The White House announced on Monday the establishment of an inter-agency group to coordinate U.S. government efforts “to counter antisemitism, Islamophobia, and related forms of bias and discrimination.”

“As President [Joe] Biden has made clear: antisemitism has no place in America. All Americans should forcefully reject antisemitism—including Holocaust denial—wherever it exists,” White House Press Secretary Karine Jean-Pierre said in a statement announcing the move.

The statement made no additional references to Islamophobia or related forms of bias and discrimination other than noting that the inter-agency group, which will be led by staff from the Domestic Policy Council and National Security Council, would address them.

As its first order of business, though, the group will be tasked with developing a national strategy for combating Jew-hatred.

“This strategy will raise understanding about antisemitism and the threat it poses to the Jewish community and all Americans, address antisemitic harassment and abuse both online and offline, seek to prevent antisemitic attacks and incidents, and encourage whole-of-society efforts to counter antisemitism and build a more inclusive nation,” said the statement.

“We look forward to working with advocates, civil rights leaders, civil society, and members of Congress on both sides of the aisle to continue countering the scourge of antisemitism,” it continued.

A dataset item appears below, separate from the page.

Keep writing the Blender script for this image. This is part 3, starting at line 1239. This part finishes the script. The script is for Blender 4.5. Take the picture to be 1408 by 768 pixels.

The decision follows last Wednesday’s high-profile White House roundtable on antisemitism, during which Second Gentleman Doug Emhoff, who chaired a discussion with Jewish leaders at the Eisenhower Executive Office Building, said that the United States was facing an “epidemic of hate.”

“Let me be clear—words matter. People are no longer saying the quiet parts out loud, they are screaming them,” said Emhoff, the Jewish husband of Vice President Kamala Harris. “We cannot normalize this. We all have an obligation to condemn these vile acts. We must not stay silent. There is no either-or. There are no two sides. Everyone must be against this.”

The White House roundtable came on the backdrop of a surge of anti-Jewish harrasment and physical attacks. According to data published by the Anti-Defamation League, 2021 saw the highest number of documented reports of harassment and violence towards Jews of any year since 1979, when ADL started tracking such cases.

Antisemitic rhetoric has become increasingly volatile in recent months—particularly with the rapper Ye, formerly known as Kanye West, making a series of comments attacking Jews and praising Hitler.

In a letter to Biden last Tuesday, a bipartisan slate of U.S. lawmakers from both chambers had demanded the creation of an interagency task force to pursue a “whole of government” approach to combat antisemitism at home and abroad.

“Rising antisemitism puts Jews both in the United States and around the world at risk,” the letter stated. “Antisemitic voices, inciting hateful and violent action, are finding new audiences, with anti-Jewish conspiracies gaining traction across the globe and through social media.”